Tuesday, March 20, 2012

Fear used as weapon to put Irish public in their place on EU treaty

Walter Lippmann, an early theorist of “public relations”, did not have much time for democracy. In a 1927 book, he advocated that the “public be put in its place” in order that “each of us may live free of the trampling and the roar of a bewildered herd”.

Similar sentiments are often expressed by the EU elite. Sometimes, they’re even voiced in public. As Irish politicians and civil servants plotted with their German counterparts to avoid holding a referendum on the “fiscal compact” treaty, one minister in Dublin summed up the prevailing “wisdom”. Giving the people a say would not be a good idea, according to Leo Varadkar (the minister in question), because they might be motivated by “extraneous issues” like cutbacks to public services.

It takes some gall to describe cutbacks as an extraneous issue to a treaty designed to enshrine a commitment to austerity in the constitutions of most EU countries. But Varadkar spoke as if his view was the only rational one.

Now that the Irish government is reluctantly calling a referendum (on advice from the country’s attorney general), it is keeping the public in place with a tried and tested weapon: fear. No sooner had the decision to hold a referendum been announced than Varadkar’s colleague Lucinda Creighton was warning that a No vote would send a “negative signal” to investors. The implicit threat was that there would be an exodus of foreign-owned companies unless everyone obeyed their masters.

Anorak

I realise that this makes me a very sad anorak but I’ve been following Ireland’s referendums on EU treaties for 20 years now.

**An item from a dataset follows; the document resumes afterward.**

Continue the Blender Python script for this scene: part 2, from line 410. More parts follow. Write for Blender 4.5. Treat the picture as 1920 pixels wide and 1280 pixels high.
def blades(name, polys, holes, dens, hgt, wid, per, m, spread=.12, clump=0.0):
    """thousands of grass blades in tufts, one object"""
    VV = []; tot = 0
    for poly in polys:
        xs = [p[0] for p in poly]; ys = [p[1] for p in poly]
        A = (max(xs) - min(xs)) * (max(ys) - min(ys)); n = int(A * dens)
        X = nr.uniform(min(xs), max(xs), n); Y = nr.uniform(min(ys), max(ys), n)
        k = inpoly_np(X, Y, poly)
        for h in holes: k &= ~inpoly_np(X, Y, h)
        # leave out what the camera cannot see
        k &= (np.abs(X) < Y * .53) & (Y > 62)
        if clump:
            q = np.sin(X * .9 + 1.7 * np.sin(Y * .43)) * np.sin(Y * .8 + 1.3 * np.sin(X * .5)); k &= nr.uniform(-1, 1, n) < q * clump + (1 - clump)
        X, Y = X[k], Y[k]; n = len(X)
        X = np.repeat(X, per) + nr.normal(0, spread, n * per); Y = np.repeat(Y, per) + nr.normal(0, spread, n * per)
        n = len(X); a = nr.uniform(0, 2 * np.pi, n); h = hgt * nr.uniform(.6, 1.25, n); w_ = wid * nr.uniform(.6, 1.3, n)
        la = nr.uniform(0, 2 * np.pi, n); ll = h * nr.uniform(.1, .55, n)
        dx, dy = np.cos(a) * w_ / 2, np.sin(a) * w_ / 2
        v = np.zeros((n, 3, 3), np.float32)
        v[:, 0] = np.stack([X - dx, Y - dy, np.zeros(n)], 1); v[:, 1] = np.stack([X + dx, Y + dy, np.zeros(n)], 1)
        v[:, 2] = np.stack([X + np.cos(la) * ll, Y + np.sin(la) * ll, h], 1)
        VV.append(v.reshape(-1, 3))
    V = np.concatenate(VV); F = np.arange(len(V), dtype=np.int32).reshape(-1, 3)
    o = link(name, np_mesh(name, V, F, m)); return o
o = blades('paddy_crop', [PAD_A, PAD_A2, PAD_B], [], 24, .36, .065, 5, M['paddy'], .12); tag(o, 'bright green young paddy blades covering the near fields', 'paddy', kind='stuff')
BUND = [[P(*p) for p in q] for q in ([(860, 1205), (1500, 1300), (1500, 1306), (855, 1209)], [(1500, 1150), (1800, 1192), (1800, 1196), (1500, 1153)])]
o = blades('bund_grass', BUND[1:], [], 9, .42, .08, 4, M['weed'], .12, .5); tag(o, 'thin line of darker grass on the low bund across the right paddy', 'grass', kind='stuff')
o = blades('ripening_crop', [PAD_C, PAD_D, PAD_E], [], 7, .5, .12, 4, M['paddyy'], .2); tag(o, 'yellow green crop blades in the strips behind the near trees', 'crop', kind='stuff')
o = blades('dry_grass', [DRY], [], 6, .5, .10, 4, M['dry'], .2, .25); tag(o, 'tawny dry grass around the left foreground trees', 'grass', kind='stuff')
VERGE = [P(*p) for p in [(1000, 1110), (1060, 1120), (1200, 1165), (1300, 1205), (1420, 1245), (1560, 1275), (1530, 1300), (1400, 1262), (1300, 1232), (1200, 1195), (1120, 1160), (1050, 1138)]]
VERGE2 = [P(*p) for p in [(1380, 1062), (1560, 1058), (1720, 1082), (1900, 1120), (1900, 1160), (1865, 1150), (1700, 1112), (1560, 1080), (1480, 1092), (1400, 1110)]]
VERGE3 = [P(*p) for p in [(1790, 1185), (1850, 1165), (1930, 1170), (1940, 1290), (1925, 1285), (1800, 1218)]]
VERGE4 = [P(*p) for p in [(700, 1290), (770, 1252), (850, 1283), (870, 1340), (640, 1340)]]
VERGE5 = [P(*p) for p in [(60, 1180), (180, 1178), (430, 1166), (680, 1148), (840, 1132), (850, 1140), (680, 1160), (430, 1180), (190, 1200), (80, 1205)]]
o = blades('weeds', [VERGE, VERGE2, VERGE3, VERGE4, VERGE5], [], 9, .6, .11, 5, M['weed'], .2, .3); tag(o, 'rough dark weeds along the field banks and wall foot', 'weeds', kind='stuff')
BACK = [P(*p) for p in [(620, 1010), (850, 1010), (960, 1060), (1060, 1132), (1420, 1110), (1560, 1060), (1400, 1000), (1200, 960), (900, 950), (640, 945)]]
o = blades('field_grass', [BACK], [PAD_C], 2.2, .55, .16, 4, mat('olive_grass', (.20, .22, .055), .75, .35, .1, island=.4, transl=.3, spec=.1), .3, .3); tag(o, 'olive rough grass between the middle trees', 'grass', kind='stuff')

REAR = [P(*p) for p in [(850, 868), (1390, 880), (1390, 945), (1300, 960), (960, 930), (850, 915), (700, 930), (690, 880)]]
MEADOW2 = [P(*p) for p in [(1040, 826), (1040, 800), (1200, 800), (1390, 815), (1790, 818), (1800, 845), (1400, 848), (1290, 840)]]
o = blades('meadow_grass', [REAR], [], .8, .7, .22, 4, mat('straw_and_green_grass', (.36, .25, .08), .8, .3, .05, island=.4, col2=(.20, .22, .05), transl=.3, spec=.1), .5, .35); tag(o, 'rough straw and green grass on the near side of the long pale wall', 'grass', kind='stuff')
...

Fear has been a weapon of the Yes side during most, if not all, of the campaigns preceding those votes. But this is the first time that I recall it being used from the get-go. Usually, the establishment has the decency to wait until the date of polling day has been announced before it tries to induce terror in the electorate.

The deep irony behind Varadkar’s comments is that it is the Yes side which has a habit of dragging “extraneous issues” into the debate.

In 2008, the Irish said No to the Lisbon treaty. To bully them into changing their minds in a second referendum on the same treaty the following year, the Yes side ran a 10 million euro promotional blitz. Its core argument was that accepting Lisbon was necessary to preserve jobs. Yet as Karen Devine, a lecturer in Dublin City University recently pointed out, jobs were only mentioned once in a treaty with 91,666 words. And that reference wasn’t even in the core text of the treaty but in a protocol annexed to it.

The Green Party, which was then in government, tried to claim that the treaty would help the battle against climate change. And yet only six of those 91,666 words dealt with that most urgent problem.

Unsavoury characters

It is true that some opponents of EU treaties are unsavoury characters. I would be happy if the anti-abortion brigade does not get involved in the campaign on the fiscal treaty. And I hope that Nigel Farage and his hedge fund owning chums in the UK Independence Party realise that the best thing they can do to help the No side in Ireland is to stay away from the country. These are only my wishes, however. As a democrat, I wouldn’t dream of trying to muzzle those people, no matter how fervently I despise their right-wing agendas.

One encouraging sign is that there is a real possibility this time around that the trade union movement will urge a No vote. The Irish Congress of Trade Unions (ICTU) has not yet decided its position and in previous EU referendum campaigns it has tended to join the Labour Party on the Yes side. Yet there are strong indications that ICTU will break ranks with Labour, the junior partners in the ruling coalition.

Paul Sweeney, an economic adviser with ICTU, gave a brilliant presentation to the European affairs committee in the Oireachtas (the Irish parliament) last month. “The treaty is an attempt to outlaw Keynesian economics and stop any fiscal stimulus as a counter to recession,” he said.

That is the nub of the matter: the treaty is the work of ideological fundamentalists. The rigid deficit rules contained in it would deny governments the option of heeding the advice of John Maynard Keynes by increasing expenditure in times of a downturn. If even better ways of coping with recession are found, they too would be forbidden. At the behest of Angela Merkel, the treaty will have “eternal validity”.

Michael Taft, an economist with the Irish trade union UNITE, has demolished the core argument made by the treaty’s supporters: that it would deter the kind of behaviour that led to the current crisis. The treaty’s most important provision relates to a limit on structural deficits of 0.5% of gross domestic product. By the European Commission’s estimates, Ireland had an average structural surplus (not a deficit) of 0.5% between 2000 and 2007, meaning it was considered “fiscally responsible” in Brussels, as Taft argues.

The economic crisis was not caused by the government spending too much on public services. It was caused by lax regulation of banks and other gambling addicts in the financial services industry. The EU’s fiscal treaty ducks that problem. It punishes the hard-pressed, not the brass-necked. That’s why it must be opposed.